Sunday 23 September 2012

Urban Bases Part 2: Painting

So after a forced hobby break of nearly a month I was itching to get going again, especially to try out my airbrush for the first time. As a result I thought I'd finish off the jet bike base I'd started a while ago (can be found here). Here's the finished product (the bases at least) hope you like them, I'd really appreciate any feed back on them before I roll them out across an entire army.






Painting the bases:

  • First I primed the base with Vallejo black primer (brilliant stuff by the way I'll be doing a review of sorts of a lot of the stuff I used today tomorrow) masking off the flying stem with tape.
  • Then I sprayed the entire thing with Chardon Granite.
  • Using a zenithal like highlighting motion I used the airbrush to apply a thin layer of scorched brown over the dirt and codex grey over the rocks, making sure you could see the first layer showing through.
  • I then dry brushed all the dirt with snakebite leather before making a wash that was about 1:1:3 catachan green, devlan mud and water and blasting it through the airbrush covering the whole thing.
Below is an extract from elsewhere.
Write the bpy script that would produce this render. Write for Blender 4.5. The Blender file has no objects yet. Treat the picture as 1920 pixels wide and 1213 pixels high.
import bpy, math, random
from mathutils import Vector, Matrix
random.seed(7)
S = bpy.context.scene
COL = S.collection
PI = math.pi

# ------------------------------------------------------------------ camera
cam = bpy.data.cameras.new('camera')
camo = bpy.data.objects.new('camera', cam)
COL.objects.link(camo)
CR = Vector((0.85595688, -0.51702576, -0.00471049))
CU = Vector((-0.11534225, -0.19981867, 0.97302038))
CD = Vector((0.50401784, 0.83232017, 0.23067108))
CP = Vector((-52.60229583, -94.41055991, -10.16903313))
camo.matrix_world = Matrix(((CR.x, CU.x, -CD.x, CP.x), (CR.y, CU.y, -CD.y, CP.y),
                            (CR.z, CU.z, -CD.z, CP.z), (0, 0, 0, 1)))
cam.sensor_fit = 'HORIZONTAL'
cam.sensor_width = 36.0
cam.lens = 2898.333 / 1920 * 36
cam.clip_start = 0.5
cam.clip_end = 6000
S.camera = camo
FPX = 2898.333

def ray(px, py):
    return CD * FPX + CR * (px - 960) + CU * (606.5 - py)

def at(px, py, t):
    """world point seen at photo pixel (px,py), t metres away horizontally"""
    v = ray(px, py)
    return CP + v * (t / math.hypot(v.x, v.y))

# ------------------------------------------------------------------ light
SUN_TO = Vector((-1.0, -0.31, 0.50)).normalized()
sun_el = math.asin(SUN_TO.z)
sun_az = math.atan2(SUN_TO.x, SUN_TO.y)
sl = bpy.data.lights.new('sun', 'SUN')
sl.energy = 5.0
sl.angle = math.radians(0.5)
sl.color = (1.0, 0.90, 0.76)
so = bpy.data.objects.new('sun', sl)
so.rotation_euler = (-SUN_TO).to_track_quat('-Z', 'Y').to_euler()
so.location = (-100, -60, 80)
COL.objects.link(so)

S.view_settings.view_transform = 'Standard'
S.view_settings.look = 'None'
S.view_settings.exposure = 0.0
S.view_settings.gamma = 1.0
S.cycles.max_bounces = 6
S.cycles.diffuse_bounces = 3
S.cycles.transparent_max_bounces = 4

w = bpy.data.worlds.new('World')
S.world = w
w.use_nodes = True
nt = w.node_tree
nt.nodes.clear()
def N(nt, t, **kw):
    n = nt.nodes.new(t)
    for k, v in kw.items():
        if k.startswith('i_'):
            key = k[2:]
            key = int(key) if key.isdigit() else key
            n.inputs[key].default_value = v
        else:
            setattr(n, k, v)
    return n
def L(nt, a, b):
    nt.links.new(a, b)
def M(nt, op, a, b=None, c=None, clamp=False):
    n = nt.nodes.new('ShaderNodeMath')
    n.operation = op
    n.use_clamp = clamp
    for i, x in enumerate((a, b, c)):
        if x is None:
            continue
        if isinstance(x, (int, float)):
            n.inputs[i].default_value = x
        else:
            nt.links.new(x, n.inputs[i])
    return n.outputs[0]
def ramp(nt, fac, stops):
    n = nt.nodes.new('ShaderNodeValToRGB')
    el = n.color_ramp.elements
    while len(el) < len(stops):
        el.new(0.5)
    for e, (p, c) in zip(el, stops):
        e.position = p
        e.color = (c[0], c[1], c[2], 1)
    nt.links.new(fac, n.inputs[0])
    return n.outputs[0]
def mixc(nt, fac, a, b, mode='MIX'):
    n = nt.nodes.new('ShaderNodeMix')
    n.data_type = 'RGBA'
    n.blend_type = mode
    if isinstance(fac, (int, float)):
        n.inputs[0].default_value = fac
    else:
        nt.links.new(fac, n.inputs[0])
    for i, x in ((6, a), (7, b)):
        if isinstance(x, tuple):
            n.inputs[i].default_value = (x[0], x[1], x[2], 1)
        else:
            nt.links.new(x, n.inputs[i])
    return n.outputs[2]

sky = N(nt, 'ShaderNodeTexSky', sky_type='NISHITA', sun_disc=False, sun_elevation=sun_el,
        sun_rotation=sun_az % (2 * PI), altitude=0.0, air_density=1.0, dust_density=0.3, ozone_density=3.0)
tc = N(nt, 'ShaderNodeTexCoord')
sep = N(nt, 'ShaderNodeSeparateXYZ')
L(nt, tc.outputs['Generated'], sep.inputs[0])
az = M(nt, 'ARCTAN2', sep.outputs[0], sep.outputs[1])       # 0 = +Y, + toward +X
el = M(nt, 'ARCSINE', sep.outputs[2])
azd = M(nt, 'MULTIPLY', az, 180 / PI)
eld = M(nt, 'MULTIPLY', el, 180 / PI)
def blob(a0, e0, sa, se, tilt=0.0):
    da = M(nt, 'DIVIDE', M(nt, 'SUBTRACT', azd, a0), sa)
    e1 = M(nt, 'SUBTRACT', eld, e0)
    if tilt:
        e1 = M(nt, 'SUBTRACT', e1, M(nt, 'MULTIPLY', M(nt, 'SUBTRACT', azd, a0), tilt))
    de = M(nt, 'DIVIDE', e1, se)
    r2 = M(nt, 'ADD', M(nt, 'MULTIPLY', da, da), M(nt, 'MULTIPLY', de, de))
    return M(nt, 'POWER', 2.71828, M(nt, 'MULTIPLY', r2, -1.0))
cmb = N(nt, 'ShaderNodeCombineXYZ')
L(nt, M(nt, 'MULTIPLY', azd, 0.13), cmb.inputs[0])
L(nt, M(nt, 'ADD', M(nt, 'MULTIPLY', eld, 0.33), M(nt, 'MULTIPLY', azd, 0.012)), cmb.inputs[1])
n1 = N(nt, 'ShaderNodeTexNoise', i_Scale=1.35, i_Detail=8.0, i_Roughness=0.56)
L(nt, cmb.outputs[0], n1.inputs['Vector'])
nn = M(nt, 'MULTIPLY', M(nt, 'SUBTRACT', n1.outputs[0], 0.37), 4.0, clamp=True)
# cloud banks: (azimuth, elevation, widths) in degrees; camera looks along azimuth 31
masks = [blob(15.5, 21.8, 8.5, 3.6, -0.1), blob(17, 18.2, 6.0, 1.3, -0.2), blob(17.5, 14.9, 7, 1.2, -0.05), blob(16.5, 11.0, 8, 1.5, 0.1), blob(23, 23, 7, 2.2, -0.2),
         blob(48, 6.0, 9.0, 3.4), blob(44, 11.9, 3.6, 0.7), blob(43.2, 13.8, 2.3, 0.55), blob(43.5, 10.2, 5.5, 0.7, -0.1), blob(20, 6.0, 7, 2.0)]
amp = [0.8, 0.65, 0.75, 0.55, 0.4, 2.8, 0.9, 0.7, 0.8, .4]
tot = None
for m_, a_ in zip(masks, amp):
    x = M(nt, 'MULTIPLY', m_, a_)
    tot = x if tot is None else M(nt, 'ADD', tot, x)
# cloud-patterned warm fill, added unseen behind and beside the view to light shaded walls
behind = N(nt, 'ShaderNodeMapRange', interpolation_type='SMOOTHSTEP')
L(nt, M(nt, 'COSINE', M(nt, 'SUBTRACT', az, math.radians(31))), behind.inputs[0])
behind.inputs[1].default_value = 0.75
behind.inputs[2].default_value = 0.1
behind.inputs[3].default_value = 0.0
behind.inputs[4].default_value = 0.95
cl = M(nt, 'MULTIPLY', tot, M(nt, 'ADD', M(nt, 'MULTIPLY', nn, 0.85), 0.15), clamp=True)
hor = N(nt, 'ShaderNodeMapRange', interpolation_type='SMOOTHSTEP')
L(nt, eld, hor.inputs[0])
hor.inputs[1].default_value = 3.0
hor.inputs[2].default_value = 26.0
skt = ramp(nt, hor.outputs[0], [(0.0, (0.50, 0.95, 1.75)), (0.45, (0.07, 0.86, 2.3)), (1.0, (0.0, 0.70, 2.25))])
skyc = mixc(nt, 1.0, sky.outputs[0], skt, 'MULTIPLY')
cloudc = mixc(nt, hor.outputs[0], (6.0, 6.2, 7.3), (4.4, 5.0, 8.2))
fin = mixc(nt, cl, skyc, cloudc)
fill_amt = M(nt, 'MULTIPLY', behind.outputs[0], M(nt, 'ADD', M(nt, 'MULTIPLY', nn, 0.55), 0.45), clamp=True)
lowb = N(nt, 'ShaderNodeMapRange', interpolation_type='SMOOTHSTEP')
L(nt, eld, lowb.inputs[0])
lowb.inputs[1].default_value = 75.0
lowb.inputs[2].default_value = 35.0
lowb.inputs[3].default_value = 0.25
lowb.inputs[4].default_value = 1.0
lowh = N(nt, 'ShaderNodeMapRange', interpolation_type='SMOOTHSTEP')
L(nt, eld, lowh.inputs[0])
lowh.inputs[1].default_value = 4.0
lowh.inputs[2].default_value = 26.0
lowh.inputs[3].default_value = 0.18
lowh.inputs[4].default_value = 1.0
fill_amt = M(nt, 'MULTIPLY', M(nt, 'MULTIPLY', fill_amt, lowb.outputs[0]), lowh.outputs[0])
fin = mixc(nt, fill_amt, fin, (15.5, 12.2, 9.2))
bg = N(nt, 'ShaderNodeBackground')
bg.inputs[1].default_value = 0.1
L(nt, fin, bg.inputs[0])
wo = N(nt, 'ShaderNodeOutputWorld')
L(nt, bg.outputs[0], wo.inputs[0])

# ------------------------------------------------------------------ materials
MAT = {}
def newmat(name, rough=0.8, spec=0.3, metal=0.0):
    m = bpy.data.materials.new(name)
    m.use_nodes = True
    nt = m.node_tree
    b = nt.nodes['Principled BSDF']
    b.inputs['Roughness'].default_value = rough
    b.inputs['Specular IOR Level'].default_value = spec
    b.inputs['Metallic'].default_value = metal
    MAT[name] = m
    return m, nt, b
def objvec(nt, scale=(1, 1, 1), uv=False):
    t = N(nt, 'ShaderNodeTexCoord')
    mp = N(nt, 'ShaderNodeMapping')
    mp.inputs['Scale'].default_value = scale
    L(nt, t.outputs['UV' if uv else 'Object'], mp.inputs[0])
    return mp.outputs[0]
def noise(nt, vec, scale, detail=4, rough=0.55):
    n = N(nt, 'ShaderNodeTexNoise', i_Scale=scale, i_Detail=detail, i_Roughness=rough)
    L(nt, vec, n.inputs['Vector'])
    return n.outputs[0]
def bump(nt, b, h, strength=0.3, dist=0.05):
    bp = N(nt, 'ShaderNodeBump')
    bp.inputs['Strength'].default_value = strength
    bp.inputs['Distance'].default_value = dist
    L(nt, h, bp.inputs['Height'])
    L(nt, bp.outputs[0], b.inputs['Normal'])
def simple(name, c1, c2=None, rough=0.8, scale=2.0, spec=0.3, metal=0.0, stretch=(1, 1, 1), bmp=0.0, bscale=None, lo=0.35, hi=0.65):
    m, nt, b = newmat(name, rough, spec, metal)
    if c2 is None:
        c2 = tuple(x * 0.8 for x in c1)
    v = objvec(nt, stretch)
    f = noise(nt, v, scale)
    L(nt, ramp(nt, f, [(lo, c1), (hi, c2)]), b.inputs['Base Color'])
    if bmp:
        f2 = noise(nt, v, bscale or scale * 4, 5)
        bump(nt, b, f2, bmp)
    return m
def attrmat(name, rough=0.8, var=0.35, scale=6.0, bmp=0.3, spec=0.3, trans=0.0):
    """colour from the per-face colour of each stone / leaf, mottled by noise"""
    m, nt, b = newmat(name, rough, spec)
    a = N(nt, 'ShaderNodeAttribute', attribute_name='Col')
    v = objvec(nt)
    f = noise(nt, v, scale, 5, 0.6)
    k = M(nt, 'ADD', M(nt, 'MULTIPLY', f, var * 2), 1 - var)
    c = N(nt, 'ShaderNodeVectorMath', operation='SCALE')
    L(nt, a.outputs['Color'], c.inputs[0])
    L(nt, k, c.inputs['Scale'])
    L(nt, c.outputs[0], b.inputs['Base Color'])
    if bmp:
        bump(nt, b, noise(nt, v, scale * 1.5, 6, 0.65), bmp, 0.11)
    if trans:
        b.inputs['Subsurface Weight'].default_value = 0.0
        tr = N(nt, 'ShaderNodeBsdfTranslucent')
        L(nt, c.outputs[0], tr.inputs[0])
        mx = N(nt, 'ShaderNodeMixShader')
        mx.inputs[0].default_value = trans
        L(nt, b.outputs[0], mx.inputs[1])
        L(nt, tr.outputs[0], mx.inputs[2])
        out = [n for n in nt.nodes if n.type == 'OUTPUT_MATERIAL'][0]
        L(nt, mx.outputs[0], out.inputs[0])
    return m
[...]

This toned all the paint down and gave it a more natural tinge, blending the separate parts together and making the overall appearance more interesting.
  • Time for another round of dry brushing, this time I gave the dirt a pass of commando khaki and the rocks a 1:1 codex grey and skull white before hitting the entire thing with the wash again, moving it into the cracks of the rocks and off the smooth areas to avoid pooling and achieve a more realistic effect.
  • To do the metal I just painted it bolt gun metal, hit it with the green wash then badab black, quickly dry brushed it bolt gun again and then washed the cracks with thinned bestial brown to simulate brown.
Static grass:

This was the first time I had properly used static grass on a base but I had no difficulty what so ever and I think it really made the base. To apply it I just painted on a blob of static grass, then using tweezers a pushed on a huge clump of the stuff before tipping the whole thing upside down and tapping the excess off.

All in all it didn't take me too long, and I could have sped up the process in parts, I just really wanted to use the airbrush. I think the whole thing looks really good though the rocks could be improved on, but I guess that's just practise.